Pour les « lignées proches », c’est beaucoup plus simple. Un maître tibétain, en général, a une vision, ou fait un rêve d’une divinité, d’un siddha ou d’une yoginī, qui l’instruit directement. Alternativement, il peut faire un « voyage astral » vers une région fréquentée dans le passé par les siddha et les yoginī, rencontrer ceux-ci et recevoir directement d’eux la transmission. Il compose alors le texte de la pratique (sādhana) et éventuellement un commentaire. Ce maître est souvent un personnage historique bien connu. La lignée à partir de lui est souvent authentiquement historique. Paradoxalement, les lignées proches sont plus historiques que les lignées longues, ou du moins plus fiables d’un point de vu historique. Le pouvoir du voyage astral est un siddhi, donc déclarer que l’on a reçu une transmission de cette façon, reviendrait à dire que l’on a ce siddhi, et que l’on est un siddha soi-même Le bouddhisme met en garde ceux qui rendent publique leurs propres réalisations.

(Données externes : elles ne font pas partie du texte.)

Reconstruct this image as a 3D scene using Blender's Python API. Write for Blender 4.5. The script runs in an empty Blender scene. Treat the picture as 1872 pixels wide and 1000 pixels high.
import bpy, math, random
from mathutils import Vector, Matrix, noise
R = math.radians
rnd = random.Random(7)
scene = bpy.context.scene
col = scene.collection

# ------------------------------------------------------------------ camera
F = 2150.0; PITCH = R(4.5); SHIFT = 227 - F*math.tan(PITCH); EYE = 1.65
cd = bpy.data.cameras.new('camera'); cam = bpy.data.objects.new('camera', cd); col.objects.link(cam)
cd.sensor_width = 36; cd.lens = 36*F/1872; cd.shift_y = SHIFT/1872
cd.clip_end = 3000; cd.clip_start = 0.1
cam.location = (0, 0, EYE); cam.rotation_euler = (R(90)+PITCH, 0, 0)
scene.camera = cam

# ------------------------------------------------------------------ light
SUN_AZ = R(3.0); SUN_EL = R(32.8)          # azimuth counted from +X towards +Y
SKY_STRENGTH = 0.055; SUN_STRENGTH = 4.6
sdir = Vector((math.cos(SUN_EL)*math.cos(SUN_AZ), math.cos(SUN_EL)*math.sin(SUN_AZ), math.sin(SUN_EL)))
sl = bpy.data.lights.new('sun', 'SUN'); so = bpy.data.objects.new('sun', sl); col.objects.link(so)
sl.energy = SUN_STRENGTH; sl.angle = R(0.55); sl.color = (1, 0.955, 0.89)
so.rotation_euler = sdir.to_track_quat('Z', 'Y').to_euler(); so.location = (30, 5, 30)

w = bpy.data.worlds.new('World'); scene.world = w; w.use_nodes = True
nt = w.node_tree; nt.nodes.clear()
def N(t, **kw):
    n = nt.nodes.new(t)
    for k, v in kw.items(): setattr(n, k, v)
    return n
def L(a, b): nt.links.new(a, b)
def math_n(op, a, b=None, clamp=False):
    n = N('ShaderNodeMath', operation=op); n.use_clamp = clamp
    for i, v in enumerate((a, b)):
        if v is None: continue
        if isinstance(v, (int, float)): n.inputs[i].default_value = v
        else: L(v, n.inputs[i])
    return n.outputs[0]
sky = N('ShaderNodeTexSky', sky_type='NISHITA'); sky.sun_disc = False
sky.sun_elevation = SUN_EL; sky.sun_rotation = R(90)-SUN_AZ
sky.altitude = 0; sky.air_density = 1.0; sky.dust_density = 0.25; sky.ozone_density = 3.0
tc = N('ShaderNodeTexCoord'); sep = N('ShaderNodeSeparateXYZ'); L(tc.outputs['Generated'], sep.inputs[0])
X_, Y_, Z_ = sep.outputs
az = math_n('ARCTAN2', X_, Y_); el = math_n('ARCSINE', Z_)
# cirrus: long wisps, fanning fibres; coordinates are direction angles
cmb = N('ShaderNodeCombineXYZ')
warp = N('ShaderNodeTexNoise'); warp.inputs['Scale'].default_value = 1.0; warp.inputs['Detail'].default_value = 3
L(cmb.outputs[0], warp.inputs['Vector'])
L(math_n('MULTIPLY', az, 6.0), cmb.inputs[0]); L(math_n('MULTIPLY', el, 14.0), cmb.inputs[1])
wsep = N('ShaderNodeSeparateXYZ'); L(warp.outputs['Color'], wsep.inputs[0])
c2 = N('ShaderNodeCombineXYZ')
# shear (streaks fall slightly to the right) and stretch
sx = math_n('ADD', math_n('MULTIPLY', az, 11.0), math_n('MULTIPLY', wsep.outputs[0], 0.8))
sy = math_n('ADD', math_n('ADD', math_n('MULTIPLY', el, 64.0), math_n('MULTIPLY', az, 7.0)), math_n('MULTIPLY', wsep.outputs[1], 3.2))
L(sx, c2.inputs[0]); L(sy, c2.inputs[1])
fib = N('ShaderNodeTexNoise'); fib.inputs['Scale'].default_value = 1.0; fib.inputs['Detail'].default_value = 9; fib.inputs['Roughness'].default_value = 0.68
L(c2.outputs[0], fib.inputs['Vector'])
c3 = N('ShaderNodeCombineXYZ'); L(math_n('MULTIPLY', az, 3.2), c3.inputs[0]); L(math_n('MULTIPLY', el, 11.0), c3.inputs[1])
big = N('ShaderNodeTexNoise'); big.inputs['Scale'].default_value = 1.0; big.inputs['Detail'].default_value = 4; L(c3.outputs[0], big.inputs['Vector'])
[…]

Comme vu ci-dessus, les transmissions (āmnāya) remontent à des siddha et des yoginī qui fréquentaient les « lieux de puissance » (śakti pīṭha) et qui, puisqu’ils sont immortels, les fréquentent toujours de façon immatérielle. Pour les bouddhistes ésotériques tibétains, le lieu de puissance emblématique était et est toujours Oḍḍiyāna ou Uḍḍiyāna, le pays où, selon Orgyenpa[1] (‘o rgyan pa rin chen dpal 1230-1309) toutes les femmes sont des ḍākīṇī. C’est ici que vécurent de nombreux mahāsiddhas dont les vies étaient racontées par Abhayadattaśrī. C’est ici que l’on retrouve la dynastie des rois bouddhistes du nom d’Indrabodhi/indrabhūti. C’est ici, que le tantrisme bouddhiste serait né selon la tradition tibétaine. Oḍḍiyāna est connu comme le pays originaire de Padmasambhava, aussi connu sous le nom de Gourou Rinpoché, le précieux guru d’Oḍḍiyāna, à l’origine de l’école des Anciens (rnying ma). Oḍḍiyāna est considéré comme le berceau et la source du bouddhisme tibétain. Dans le bouddhisme tibétain, une transmission qui est originaire d’Oḍḍiyāna, par une lignée longue ou directe, est forcément authentique. Et c’est par conséquent l’origine favorite pour authentifier une transmission. Oḍḍiyāna est par ailleurs le Shangrila des tibétains, c’est leur utopie et leur modèle.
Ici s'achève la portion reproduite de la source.